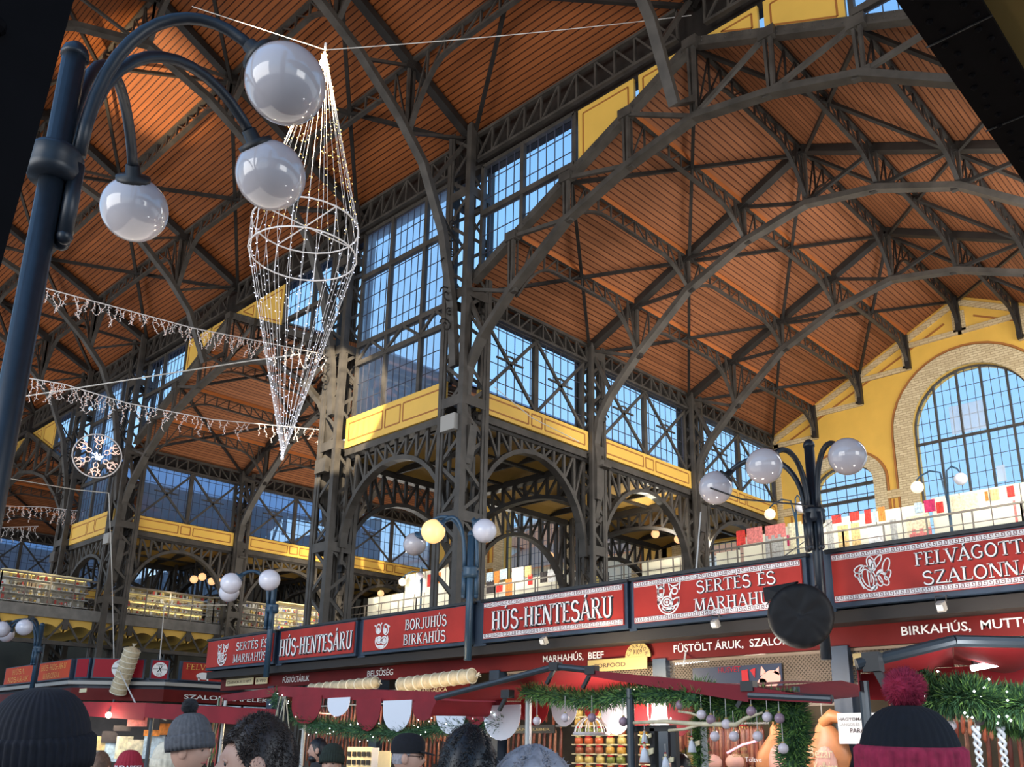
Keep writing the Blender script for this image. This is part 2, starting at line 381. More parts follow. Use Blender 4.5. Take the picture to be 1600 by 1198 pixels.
# strip of wall between window heads and nave eave
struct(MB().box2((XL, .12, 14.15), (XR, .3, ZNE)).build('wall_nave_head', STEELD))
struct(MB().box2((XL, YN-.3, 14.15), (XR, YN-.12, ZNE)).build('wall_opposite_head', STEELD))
# ---------------------------------------------------------------- transept side windows over the narrow blocks
def side_wall(x, flip=1, bays=3, gm=None):
    P = PXp(x) if flip == 1 else (lambda u, v, d=0: V((x-d, u, v)))
    ys = YB
    for i in range(bays):
        a, b = ys[i]+(.45 if i == 0 else .32), ys[i+1]-(.32 if i < 2 else .1); c = (a+b)/2
        xb = []
        for u0, u1 in ((a, c), (c, b)): xb += [((u0+.03, ZBT+.05), (u1-.03, 10.72)), ((u0+.03, 10.72), (u1-.03, ZBT+.05))]
        window(P, [(a, ZBT), (b, ZBT), (b, 10.82), (a, 10.82)], (c,), (), .26, .42, xbrace=xb, majw=.13, gm=gm)
        m = MB()
        for u0, u1 in ((a, c), (c, b)):
            q = (u0+u1)/2; m.bar(P(q-.42, 9.95, .05), P(q+.42, 9.95, .05), .04); m.tube([P(q-.2+.1*t, 10.0+.07*math.sin(math.pi*t/4), .07) for t in range(5)], .025)
        m.build('vent_lever', STEEL, bpy.data.objects['window_%d' % NW[0]])
        band(P, ys[i]+.28, ys[i+1]-.28, ZBB, ZBT)
for k in ('nearest', 'second', 'third'): side_wall(TX[k], gm=None if k == 'nearest' else GLASSD)
side_wall(-B, -1)
# ---------------------------------------------------------------- end wall with arched windows
def arch_poly(cx, r, zs, z0, n=20, ry=None):
    ry = ry or r
    return [(cx-r, z0), (cx+r, z0)]+[(cx+r*math.cos(math.pi*i/n), zs+ry*math.sin(math.pi*i/n)) for i in range(n+1)]
def holed_wall(name, y, outer, holes, m, depth=.45):
    from mathutils.geometry import tessellate_polygon
    loops = [[V((u, v, 0)) for u, v in outer]]+[[V((u, v, 0)) for u, v in h] for h in holes]
    flat = [q for l in loops for q in l]; tri = tessellate_polygon(loops)
    b = MB(); b.add([(q.x, y, q.y) for q in flat], [tuple(t) for t in tri]); b.add([(q.x, y+depth, q.y) for q in flat], [tuple(t) for t in tri])
    for l in loops:
        for i in range(len(l)):
            p, q = l[i], l[(i+1) % len(l)]; b.quad((p.x, y, p.y), (q.x, y, q.y), (q.x, y+depth, q.y), (p.x, y+depth, p.y))
    return struct(b.build(name, m))
def brick_ring(P, cx, r, zs, z0, wd, ry=None, n=20, jamb=True):
    """raised brick archivolt with jambs"""
    NT_[0] += 1; ry = ry or r; m = MB(); nd = P(0, 0, 1)-P(0, 0, 0)
    o_ = [(cx+(r+wd)*math.cos(math.pi*i/n), zs+(ry+wd)*math.sin(math.pi*i/n)) for i in range(n+1)]
    i_ = [(cx+r*math.cos(math.pi*i/n), zs+ry*math.sin(math.pi*i/n)) for i in range(n+1)]
    for i in range(n): m.prism([P(*i_[i]), P(*o_[i]), P(*o_[i+1]), P(*i_[i+1])], nd*.07)
    if jamb:
        for s in (-1, 1): m.prism([P(cx+s*r, z0), P(cx+s*(r+wd), z0), P(cx+s*(r+wd), zs), P(cx+s*r, zs)], nd*.07)
    o = struct(m.build('trim_%d' % NT_[0], BRICKR)); q = MB()
    g = wd+.05; pts = [P(cx+r+g, z0+1.2, .03)]+[P(cx+(r+g)*math.cos(math.pi*i/n), zs+(ry+g)*math.sin(math.pi*i/n), .03) for i in range(n+1)]+[P(cx-r-g, z0+1.2, .03)]
    q.sweep(pts, .05, .06, nd); q.build('molding_line', BRN, o); return o
def radial_brick():
    m = brick('cream_brick_arch', (.70, .58, .36), (.55, .43, .25), (.36, .26, .14), 1.0, .22, .07); return m
BRICKR = radial_brick()
PE = PY(YE)
FROST = glass('frosted_glass', (1, 1, 1), .5)
FROST.node_tree.nodes['Glossy BSDF'].inputs['Roughness'].default_value = .6
for k in ('nearest', 'second'):
    x = TX[k]; c = x+6
    holes = [arch_poly(c, 1.62, 10.42, 5.2), arch_poly(x+2.2, .93, 9.28, 5.6, 14, .62), arch_poly(x+9.8, .93, 9.28, 5.6, 14, .62)]
    holed_wall('wall_end', YE, [(x-.2, 0), (x+12.2, 0), (x+12.2, ZTE), (c, ZAP+.06), (x-.2, ZTE)], holes, YEL)
    window(PE if False else PY(YE+.18), arch_poly(c, 1.62, 10.42, 5.2), [c-.97, c-.32, c+.32, c+.97], (10.06,), .325/1.5, .42, .07, .014, majw=.05)
    fp = MB(); w0 = c-.97
    for a, b, z0, z1 in ((c-.62, c+.32, 10.15, 10.98), (c-.62+1.0, c+.6, 8.6, 9.05)):
        fp.quad((a, YE+.15, z0), (b, YE+.15, z0), (b, YE+.15, z1), (a, YE+.15, z1))
    fp.build('frosted_pane', FROST, bpy.data.objects['window_%d' % NW[0]])
    brick_ring(PE, c, 1.62, 10.42, 5.2, .52)
    for cx in (x+2.2, x+9.8):
        window(PY(YE+.18), arch_poly(cx, .93, 9.28, 5.6, 14, .62), (), (8.8, 9.25), .31, .48, .07, .02, majw=.07)
        brick_ring(PE, cx, .93, 9.28, 5.6, .36, .62)
    # stepped brick courses under the rafters, brick string course, ornament panels
    NT_[0] += 1; m = MB()
    for s in (1, -1):
        f = (lambda u: x+u) if s == 1 else (lambda u: x+W-u)
        for u in (0, 1.5, 3.0, 4.5):
            z = rimz(u+1.5)-1.05 if u < 4.5 else rimz(6)-1.1
            m.box2((f(u+.05), YE-.05, z-.09), (f(u+1.55), YE, z+.07)); m.box2((f(u+1.33), YE-.05, z), (f(u+1.55), YE, z+.75 if u < 4.5 else z+.6))
        m.bar((f(0), YE-.03, rimz(0)-.2), (f(6), YE-.03, rimz(6)-.2), .06, .17)
        m.box2((f(0), YE-.06, 8.62), (f(1.1), YE, 8.86)); m.box2((f(3.45), YE-.06, 8.62), (f(4.0), YE, 8.86))
        m.box2((f(0), YE-.05, 5), (f(.22), YE, ZTE-.3)); m.box2((f(3.4), YE-.04, 5), (f(3.55), YE, 8.65))
    o = struct(m.build('trim_%d' % NT_[0], BRICK)); q = MB()
    for s in (1, -1):
        f = (lambda u: x+u) if s == 1 else (lambda u: x+W-u)
        for u in (.45, .95, 3.62, 3.8): q.box2((f(u), YE-.02, 6.2), (f(u+.045), YE+.01, 8.6))
        q.bar((f(.5), YE-.01, rimz(.5)-.55), (f(5.6), YE-.01, rimz(5.6)-.55), .03, .05)
    q.build('molding_line', BRN, o)
for x0, x1 in bx[:2]:
    c = (x0+x1)/2
    holed_wall('wall_end', YE, [(x0, 0), (x1, 0), (x1, 8.7), (x0, 8.7)], [[(c-1.2, 4.8), (c+1.55, 4.8), (c+1.55, 8.2), (c-1.2, 8.2)]], YEL)
    window(PY(YE+.18), [(c-1.2, 4.8), (c+1.55, 4.8), (c+1.55, 8.2), (c-1.2, 8.2)], (c-.3, c+.65), (7.2,), .23, .42, .06, .018, majw=.06)
    NT_[0] += 1; m = MB(); m.box2((c-1.75, YE-.06, 4.5), (c-1.2, YE, 8.3)); m.box2((c+1.55, YE-.06, 4.5), (c+1.9, YE, 8.3)); struct(m.build('trim_%d' % NT_[0], BRICK))
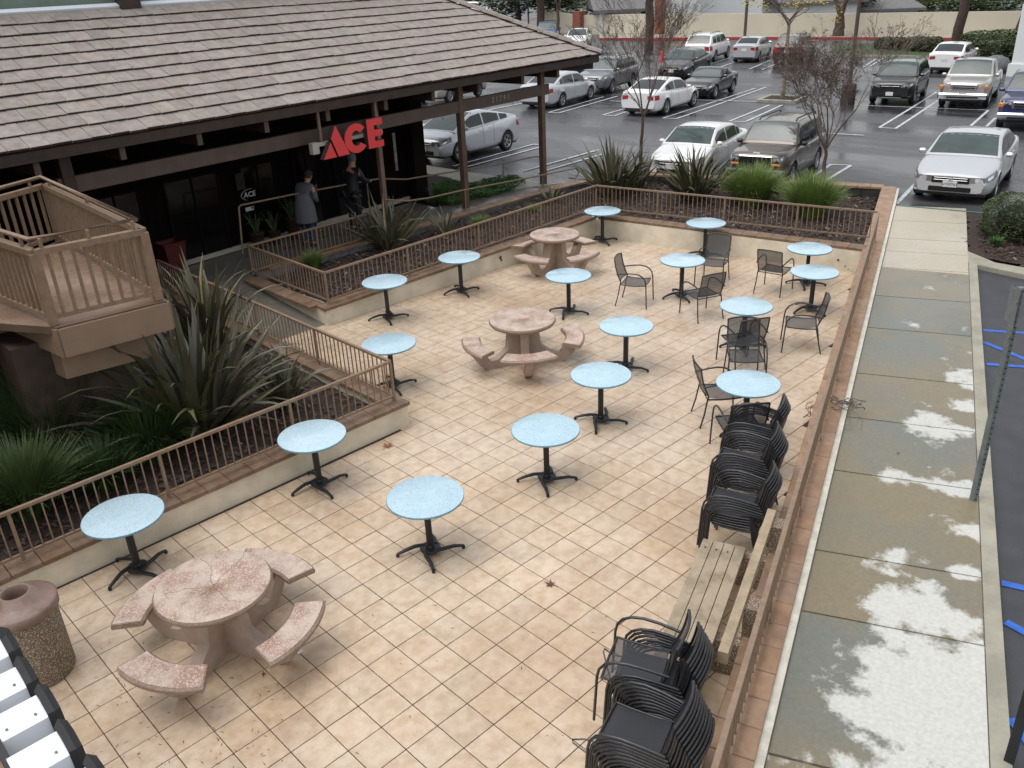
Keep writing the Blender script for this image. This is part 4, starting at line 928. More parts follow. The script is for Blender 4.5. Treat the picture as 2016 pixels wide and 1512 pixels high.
# ================================================================ CHAIRS
def make_chair():
    t_ = thing('mesh_chair', '-', 'chair')
    q = MB(); n_ = 8; vs = []
    for i in range(n_ + 1):
        x = .235 - .44 * i / n_; zz = .43 - .018 * math.sin(PI * (i / n_)) + (.012 if i > n_ - 2 else 0) - (.012 if i == 0 else 0)
        for j in range(7):
            y = -.225 + .45 * j / 6; vs.append((x, y, zz - .012 * (1 - (2 * j / 6 - 1) ** 2)))
    q.add(vs, [[i * 7 + j, (i + 1) * 7 + j, (i + 1) * 7 + j + 1, i * 7 + j + 1] for i in range(n_) for j in range(6)], True); q.build('seat', M_mesh, t_)
    q = MB(); vs = []
    def bp_(s, y):                                          # backrest surface, s from 0 to 1
        zz = .46 + .41 * s; x = -.215 - .12 * s - .02 * math.sin(PI * s) - .035 * (1 - (y / .225) ** 2); return (x, y, zz + .022 * s * (1 - (y / .225) ** 2))
    for i in range(9):
        for j in range(9): vs.append(bp_(i / 8, -.222 + .444 * j / 8))
    q.add(vs, [[i * 9 + j, i * 9 + j + 1, (i + 1) * 9 + j + 1, (i + 1) * 9 + j] for i in range(8) for j in range(8)], True); q.build('backrest', M_mesh, t_)
    q = MB()
    for sy in (-1, 1):
        q.tube([(-.31, sy * .255, 0), (-.26, sy * .245, .2), (-.225, sy * .236, .42)] + [bp_(k / 6, sy * .232) for k in range(7)], .0115, 6)
    q.tube([bp_(1, -.232 + .464 * k / 10) for k in range(11)], .0125, 6); q.tube([bp_(.02, -.232 + .464 * k / 8) for k in range(9)], .009, 6); q.build('back_frame', M_chairm, t_)
    q = MB()
    for sy in (-1, 1): q.tube([(-.225, sy * .236, .42), (-.05, sy * .236, .41), (.12, sy * .236, .415), (.235, sy * .236, .428)], .011, 6)
    q.tube([(.235, -.236, .428), (.245, 0, .415), (.235, .236, .428)], .011, 6); q.tube([(-.22, -.236, .415), (-.22, .236, .415)], .009, 6); q.build('seat_frame', M_chairm, t_)
    for sy in (-1, 1):
        q = MB(); q.tube([(.285, sy * .275, 0), (.272, sy * .272, .25), (.262, sy * .268, .46), (.245, sy * .268, .54), (.20, sy * .268, .60), (.13, sy * .268, .64), (.03, sy * .268, .655), (-.10, sy * .264, .645), (-.22, sy * .256, .625), (-.29, sy * .25, .61)], [.0115] * 4 + [.0125] * 6, 8); q.build('arm', M_chairm, t_)
    return t_
ch = make_chair(); index_kids(); first = [True]
def chair(loc, ang, lab, group, tilt=0):
    o = ch if first[0] else copy_tree(ch); first[0] = False
    o.location = loc; o.rotation_euler = (0, tilt, ang); tag(o, lab, 'chair', group); return o
def chair_legs(f1, f2, r1, r2, lab):
    f1, f2, r1, r2 = (B(*p) for p in (f1, f2, r1, r2)); d = (f1 + f2 - r1 - r2) / 2; c = (f1 + f2 + r1 + r2) / 4
    chair((c.x, c.y, 0), math.atan2(d.y, d.x), lab, 'loose mesh chairs on the patio')
chair_legs((1276, 610), (1287, 589), (1213, 602), (1224, 585), 'mesh armchair seen from its side, standing left of the blue table and facing right')
chair_legs((1336, 616), (1389, 605), (1376, 637), (1422, 628), 'mesh armchair with its back to the camera, near side of the three chair table')
chair_legs((1366, 557), (1425, 571), (1381, 542), (1437, 556), 'mesh armchair facing the camera between two far blue tables')
chair_legs((1503, 557), (1561, 572), (1486, 577), (1535, 585), 'mesh armchair with its back to the camera, left of the rightmost far tables')
chair_legs((1534, 694), (1534, 668), (1614, 696), (1613, 675), 'mesh armchair seen from its side at right, facing left towards the patio')
def chair_at(px, py, deg, lab): q = B(px, py, .42); chair((q.x, q.y, 0), math.radians(deg), lab, 'loose mesh chairs on the patio')
chair_at(1467, 700, -140, 'mesh armchair on the far side of the pale blue table before the stacks')
chair_at(1462, 668, 60, 'mesh armchair turned away, close behind another chair on the near side of a blue table')
chair_at(1417, 770, -42, 'mesh armchair left of the pale blue table, facing right')
chair_at(1456, 835, 50, 'mesh armchair with its back to the camera, just in front of the chair stacks')
WA = math.atan(.3785) + PI / 2
def stack(px, py, n, lab, dang=0, extra=0, dz=.031, bk=.017):
    z = .42 + (n - 1) * dz; q = B(px, py, z); ang = WA + math.radians(dang); f = V((math.cos(ang), math.sin(ang), 0)); base = V((q.x, q.y, 0)) - f * bk * (n - 1)
    for k in range(n):
        e = extra if k == n - 1 else 0
        chair(base + f * bk * k + V((random.uniform(-.003, .003), random.uniform(-.003, .003), dz * k + e)) + f * e * .9, ang + random.uniform(-.012, .012), lab % ('topmost' if k == n - 1 else 'bottom' if k == 0 else ('', 'second', 'third', 'fourth', 'fifth', 'sixth', 'seventh', 'eighth', 'ninth')[n - 1 - k] + ' from top'), 'stacked black mesh chairs')
stack(1475, 848, 5, '%s black mesh chair in the farthest and lowest stack by the railing')
stack(1456, 908, 8, '%s black mesh chair in the tall second stack, beyond the bench')
stack(1443, 990, 6, '%s black mesh chair in the stack touching the far bench end')
stack(1272, 1325, 8, '%s black mesh chair in the stack over the near bench end', 3, .07)
stack(1252, 1450, 10, '%s black mesh chair in the nearest stack at the bottom edge', -2)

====

**Task to complete**
From the data above, copy out every line with the string "picture" in it.

**Solution to the problem**
Keep writing the Blender script for this image. This is part 2, starting at line 381. More parts follow. Use Blender 4.5. Take the picture to be 1600 by 1198 pixels.
Keep writing the Blender script for this image. This is part 4, starting at line 928. More parts follow. The script is for Blender 4.5. Treat the picture as 2016 pixels wide and 1512 pixels high.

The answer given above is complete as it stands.